>> begin

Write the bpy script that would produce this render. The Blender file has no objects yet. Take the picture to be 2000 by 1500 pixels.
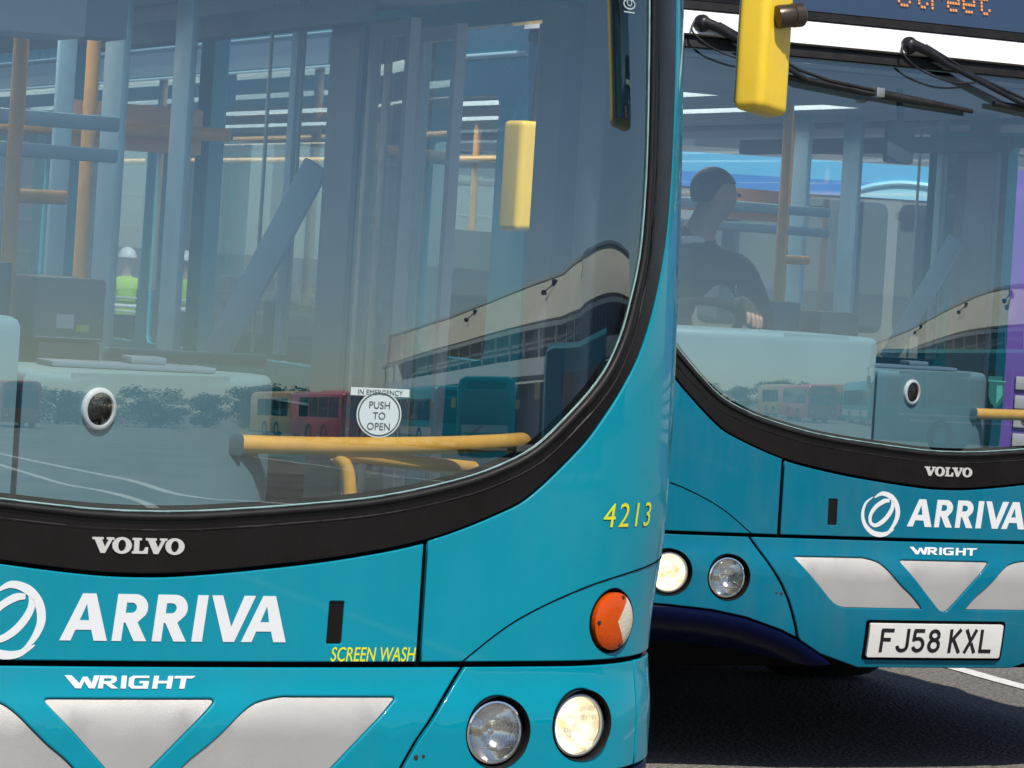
import bpy, bmesh, math, random
from bisect import bisect_right
from mathutils import Vector, Matrix
from mathutils.geometry import delaunay_2d_cdt
random.seed(7)
D = bpy.data
scn = bpy.context.scene
COL = scn.collection
R = math.radians

# ---------------------------------------------------------------- camera
F_PX, ROLL, CAMZ = 6500.0, 0.063, 1.616
cam = D.cameras.new('camera'); cam.sensor_width = 36; cam.lens = 36 * F_PX / 2000
cam.clip_end = 3000; cam.clip_start = .1
cam.shift_x = -0.00706; cam.shift_y = -0.1119
co = D.objects.new('camera', cam); COL.objects.link(co)
co.matrix_world = Matrix.Translation((0, 0, CAMZ)) @ Matrix.Rotation(R(90), 4, 'X') @ Matrix.Rotation(ROLL, 4, 'Z')
scn.camera = co

# ---------------------------------------------------------------- sky and sun
SUN_EL, SUN_AZ = R(55), R(160)          # azimuth clockwise from +Y
w = D.worlds.new('World'); scn.world = w; w.use_nodes = True
nt = w.node_tree; bg = nt.nodes['Background']
sky = nt.nodes.new('ShaderNodeTexSky'); sky.sky_type = 'NISHITA'; sky.sun_disc = False
sky.sun_elevation = SUN_EL; sky.sun_rotation = SUN_AZ; sky.air_density = .75; sky.dust_density = .6; sky.ozone_density = 1.2
nt.links.new(sky.outputs[0], bg.inputs[0]); bg.inputs[1].default_value = 0.115
sl = D.lights.new('sun', 'SUN'); sl.energy = 4.7; sl.angle = R(.53); sl.color = (1, .95, .87)
so = D.objects.new('sun', sl); COL.objects.link(so)
sd = Vector((math.sin(SUN_AZ) * math.cos(SUN_EL), math.cos(SUN_AZ) * math.cos(SUN_EL), math.sin(SUN_EL)))
so.rotation_euler = sd.to_track_quat('Z', 'Y').to_euler(); so.location = (0, -10, 30)
scn.view_settings.view_transform = 'Standard'; scn.view_settings.look = 'None'
scn.view_settings.exposure = 0.0; scn.view_settings.gamma = 1
scn.cycles.max_bounces = 8; scn.cycles.transparent_max_bounces = 24; scn.cycles.glossy_bounces = 4
scn.cycles.caustics_reflective = False; scn.cycles.caustics_refractive = False
scn.cycles.use_denoising = True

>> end

> [Objective]:
Print the data above verbatim from the first line through the line holding "R = math.radians", leaving every picture out.

> [Output for this exercise]:
Write the bpy script that would produce this render. The Blender file has no objects yet. Take the picture to be 2000 by 1500 pixels.
import bpy, bmesh, math, random
from bisect import bisect_right
from mathutils import Vector, Matrix
from mathutils.geometry import delaunay_2d_cdt
random.seed(7)
D = bpy.data
scn = bpy.context.scene
COL = scn.collection
R = math.radians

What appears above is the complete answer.